I went back and looked again at the shortlisted stories, and sure enough they’re more dreamlike, with less identifiable structures. So I added ‘anti-narrative’ to my list of characteristics. Then I assessed what I think are my four best-fit stories against all four criteria. My intended story scored highly on the psychological dimensions but more poorly on others.

So, I’ve changed my mind. According to the competition rules, I had better not say anything about the story in case this reveals the identity of the author during the judging process. But I can say it’s much more anti-narrative, literary in style, and playful. I’m hoping that the playfulness will scrape it through the reading panels by virtue of intrigue, on the same basis that a tutor at University once said of an essay I’d written ‘I can’t tell whether this is very clever or very stupid.’

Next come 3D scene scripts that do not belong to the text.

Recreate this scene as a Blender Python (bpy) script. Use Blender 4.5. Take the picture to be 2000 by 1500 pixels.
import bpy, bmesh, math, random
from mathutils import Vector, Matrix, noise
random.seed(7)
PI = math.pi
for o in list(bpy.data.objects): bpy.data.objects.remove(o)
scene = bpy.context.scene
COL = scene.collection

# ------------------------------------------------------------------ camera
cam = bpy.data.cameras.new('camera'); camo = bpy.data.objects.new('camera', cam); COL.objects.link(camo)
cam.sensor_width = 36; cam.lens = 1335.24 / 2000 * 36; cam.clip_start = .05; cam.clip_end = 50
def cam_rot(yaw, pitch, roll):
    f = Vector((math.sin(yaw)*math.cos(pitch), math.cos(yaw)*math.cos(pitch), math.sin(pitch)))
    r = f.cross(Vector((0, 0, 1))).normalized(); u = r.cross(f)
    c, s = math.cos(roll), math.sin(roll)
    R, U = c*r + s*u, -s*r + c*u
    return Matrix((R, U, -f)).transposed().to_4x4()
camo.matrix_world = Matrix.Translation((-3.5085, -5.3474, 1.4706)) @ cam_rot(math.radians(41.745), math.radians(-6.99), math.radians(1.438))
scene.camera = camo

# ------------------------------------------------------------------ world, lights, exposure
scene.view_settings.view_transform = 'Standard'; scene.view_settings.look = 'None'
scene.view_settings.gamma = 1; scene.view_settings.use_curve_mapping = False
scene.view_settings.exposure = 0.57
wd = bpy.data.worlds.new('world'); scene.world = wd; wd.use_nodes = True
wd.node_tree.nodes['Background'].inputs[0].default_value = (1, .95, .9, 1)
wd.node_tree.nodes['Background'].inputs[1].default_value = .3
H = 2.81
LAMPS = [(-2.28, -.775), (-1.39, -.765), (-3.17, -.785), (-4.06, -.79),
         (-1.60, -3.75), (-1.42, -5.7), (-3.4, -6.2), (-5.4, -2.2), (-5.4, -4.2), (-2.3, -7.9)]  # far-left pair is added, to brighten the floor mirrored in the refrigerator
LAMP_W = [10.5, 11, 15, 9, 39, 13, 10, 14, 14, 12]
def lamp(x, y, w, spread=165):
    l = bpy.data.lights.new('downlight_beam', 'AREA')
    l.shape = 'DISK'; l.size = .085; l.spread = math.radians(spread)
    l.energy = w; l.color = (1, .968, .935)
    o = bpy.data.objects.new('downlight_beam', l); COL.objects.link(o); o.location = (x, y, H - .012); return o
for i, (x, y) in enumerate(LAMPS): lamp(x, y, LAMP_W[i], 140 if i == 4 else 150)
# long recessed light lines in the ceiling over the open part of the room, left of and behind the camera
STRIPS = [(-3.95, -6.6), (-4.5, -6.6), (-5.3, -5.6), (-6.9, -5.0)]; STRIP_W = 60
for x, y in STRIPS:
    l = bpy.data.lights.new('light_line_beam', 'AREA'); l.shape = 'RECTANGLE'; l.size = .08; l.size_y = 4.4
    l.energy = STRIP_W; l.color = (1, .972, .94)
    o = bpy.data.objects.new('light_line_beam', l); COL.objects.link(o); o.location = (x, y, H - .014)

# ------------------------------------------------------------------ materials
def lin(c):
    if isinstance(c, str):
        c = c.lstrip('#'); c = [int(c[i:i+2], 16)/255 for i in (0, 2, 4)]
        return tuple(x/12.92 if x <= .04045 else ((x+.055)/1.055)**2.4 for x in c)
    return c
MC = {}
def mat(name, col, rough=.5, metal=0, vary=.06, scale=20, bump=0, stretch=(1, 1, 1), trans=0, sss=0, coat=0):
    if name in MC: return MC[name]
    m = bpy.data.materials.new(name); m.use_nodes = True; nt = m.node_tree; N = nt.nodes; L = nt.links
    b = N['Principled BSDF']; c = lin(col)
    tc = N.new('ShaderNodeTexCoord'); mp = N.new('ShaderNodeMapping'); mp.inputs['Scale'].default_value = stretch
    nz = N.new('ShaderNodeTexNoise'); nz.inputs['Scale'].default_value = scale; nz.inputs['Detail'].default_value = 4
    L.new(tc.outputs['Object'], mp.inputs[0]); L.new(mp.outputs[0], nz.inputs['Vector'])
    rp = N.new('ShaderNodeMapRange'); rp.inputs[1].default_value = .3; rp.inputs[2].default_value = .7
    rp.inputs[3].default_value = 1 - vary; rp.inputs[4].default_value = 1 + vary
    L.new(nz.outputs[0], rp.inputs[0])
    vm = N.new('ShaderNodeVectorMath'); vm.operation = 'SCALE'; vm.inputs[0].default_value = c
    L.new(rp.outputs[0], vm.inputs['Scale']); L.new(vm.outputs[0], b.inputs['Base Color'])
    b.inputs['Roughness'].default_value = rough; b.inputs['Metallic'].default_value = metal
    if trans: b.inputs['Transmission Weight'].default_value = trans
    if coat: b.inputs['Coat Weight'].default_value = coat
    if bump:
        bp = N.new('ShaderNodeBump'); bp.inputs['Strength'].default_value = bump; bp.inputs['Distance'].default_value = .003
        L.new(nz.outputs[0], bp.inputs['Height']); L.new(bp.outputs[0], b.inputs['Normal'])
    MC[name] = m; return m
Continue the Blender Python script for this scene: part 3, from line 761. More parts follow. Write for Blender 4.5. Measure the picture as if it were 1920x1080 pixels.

As I gave the story a final polish, just for fun I ran it and the winning 2014 entry through the copy editing tool I described in the last post, Pro Writing Aid. The comparison didn’t really tell me much, but was amusing. My story scored better for over-used words, for clichés and redundancies, and for ‘sticky sentences’ (sentences with low impact words). The winning entry scored better for avoiding adverbs, passive verbs, and slow-paced sentences. These comparisons say nothing about the quality of the story, but do maybe say something about the writing.

I still haven’t submitted the story, but I’m getting there.